By DPA,
Nairobi : Forces of general Laurent Nkunda, a Tutsi rebel leader, Sunday captured the headquarters of eastern Congo’s Virunga National Park, forcing 50 game wardens to flee into the jungle, park director Emmanuel de Merode said.
“We thought we were all going to be killed,” said one of the wardens contacted by telephone. The road between the headquarters and the provincial capital Goma, 45 km away, was blocked by rebels.
What is Africa’s oldest wildlife park – home to 200 rare mountain gorillas – has repeatedly been the scene of fighting between government troops and Nkunda’s rebel forces over the past year.
There is particular concern among conservationists over the gorillas, 10 of which were known to have been killed either in the fighting or by poachers taking advantage of the conflict to hunt them. Only 700 of the gorillas are known still to exist worldwide.
Nkunda’s National Congress for the Defence of the People (CNDP) and other groups signed peace accords in January designed to end the sporadic clashes that occurred in 2007, four years after the war in Congo officially ended.

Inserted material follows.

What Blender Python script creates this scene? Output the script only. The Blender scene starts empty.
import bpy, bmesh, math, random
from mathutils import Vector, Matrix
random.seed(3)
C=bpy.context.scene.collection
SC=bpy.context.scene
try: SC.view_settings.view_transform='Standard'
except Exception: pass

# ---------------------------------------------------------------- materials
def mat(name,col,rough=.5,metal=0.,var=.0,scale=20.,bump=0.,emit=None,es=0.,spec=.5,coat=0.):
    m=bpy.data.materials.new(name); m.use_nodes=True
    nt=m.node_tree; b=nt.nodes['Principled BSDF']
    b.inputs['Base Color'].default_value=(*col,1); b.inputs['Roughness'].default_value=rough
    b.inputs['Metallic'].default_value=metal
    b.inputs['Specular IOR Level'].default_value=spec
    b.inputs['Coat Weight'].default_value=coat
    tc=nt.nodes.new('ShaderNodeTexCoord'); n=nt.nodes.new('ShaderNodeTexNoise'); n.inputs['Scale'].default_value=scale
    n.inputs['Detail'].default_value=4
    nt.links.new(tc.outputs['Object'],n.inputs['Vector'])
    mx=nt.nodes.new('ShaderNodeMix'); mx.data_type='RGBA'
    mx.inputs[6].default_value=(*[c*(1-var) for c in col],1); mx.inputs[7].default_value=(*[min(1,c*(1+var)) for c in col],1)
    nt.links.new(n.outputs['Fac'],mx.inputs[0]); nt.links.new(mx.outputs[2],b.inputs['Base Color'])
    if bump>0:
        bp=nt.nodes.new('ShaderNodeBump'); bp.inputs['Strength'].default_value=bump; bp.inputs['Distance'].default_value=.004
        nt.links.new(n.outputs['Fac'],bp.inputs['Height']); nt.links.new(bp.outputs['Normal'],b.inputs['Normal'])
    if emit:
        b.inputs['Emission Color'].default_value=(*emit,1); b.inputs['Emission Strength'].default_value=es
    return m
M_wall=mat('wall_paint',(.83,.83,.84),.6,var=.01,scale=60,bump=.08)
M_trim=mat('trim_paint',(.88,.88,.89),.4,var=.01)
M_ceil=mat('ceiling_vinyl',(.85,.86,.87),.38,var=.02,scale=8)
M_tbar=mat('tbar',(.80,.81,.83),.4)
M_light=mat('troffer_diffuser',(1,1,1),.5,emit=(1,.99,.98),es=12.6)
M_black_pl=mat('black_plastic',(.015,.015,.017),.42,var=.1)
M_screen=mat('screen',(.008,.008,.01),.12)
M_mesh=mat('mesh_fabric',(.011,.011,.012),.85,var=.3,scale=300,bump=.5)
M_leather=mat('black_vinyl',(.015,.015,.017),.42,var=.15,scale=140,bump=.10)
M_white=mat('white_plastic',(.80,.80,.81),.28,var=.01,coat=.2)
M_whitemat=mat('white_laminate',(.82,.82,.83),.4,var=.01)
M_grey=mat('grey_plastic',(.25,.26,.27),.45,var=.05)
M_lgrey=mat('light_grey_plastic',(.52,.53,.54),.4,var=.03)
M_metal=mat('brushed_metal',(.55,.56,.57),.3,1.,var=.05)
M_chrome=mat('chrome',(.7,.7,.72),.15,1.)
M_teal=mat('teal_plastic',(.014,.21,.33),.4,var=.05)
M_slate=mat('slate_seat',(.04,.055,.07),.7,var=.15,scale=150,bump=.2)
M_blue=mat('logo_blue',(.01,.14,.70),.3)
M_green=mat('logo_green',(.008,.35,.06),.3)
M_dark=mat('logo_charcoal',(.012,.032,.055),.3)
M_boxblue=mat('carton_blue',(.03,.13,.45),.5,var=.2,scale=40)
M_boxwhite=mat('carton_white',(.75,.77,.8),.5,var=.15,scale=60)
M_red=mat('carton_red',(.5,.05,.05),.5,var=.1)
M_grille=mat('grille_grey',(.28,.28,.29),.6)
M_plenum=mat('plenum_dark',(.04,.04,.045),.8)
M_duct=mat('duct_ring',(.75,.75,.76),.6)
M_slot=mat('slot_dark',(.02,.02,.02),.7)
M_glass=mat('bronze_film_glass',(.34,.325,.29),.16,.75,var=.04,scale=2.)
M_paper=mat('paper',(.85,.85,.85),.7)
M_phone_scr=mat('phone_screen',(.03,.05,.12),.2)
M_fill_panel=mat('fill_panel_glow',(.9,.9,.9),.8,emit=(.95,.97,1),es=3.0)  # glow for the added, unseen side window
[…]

However, the CNDP and government soldiers have been involved in repeated firefights in the eastern North and South Kivu provinces since late August.
Nkunda’s troops have until now confined their operations to the east of the nation, which borders Rwanda, purportedly to protect Tutsis from armed Hutu groups.
Many of the Hutus fled to Congo after the 1994 massacre in Rwanda, when Hutu militia and military massacred 800,000 Tutsis and moderate Hutus in the space of a few months.
Aid agencies and observers are concerned that the clashes could reignite a wider conflict and plunge Congo back into chaos.
Over five million people are estimated to have died as a result of the long conflict in the resource-rich Central African nation.
The conflict is often referred to as the African World War owing to the large number of different armed forces involved.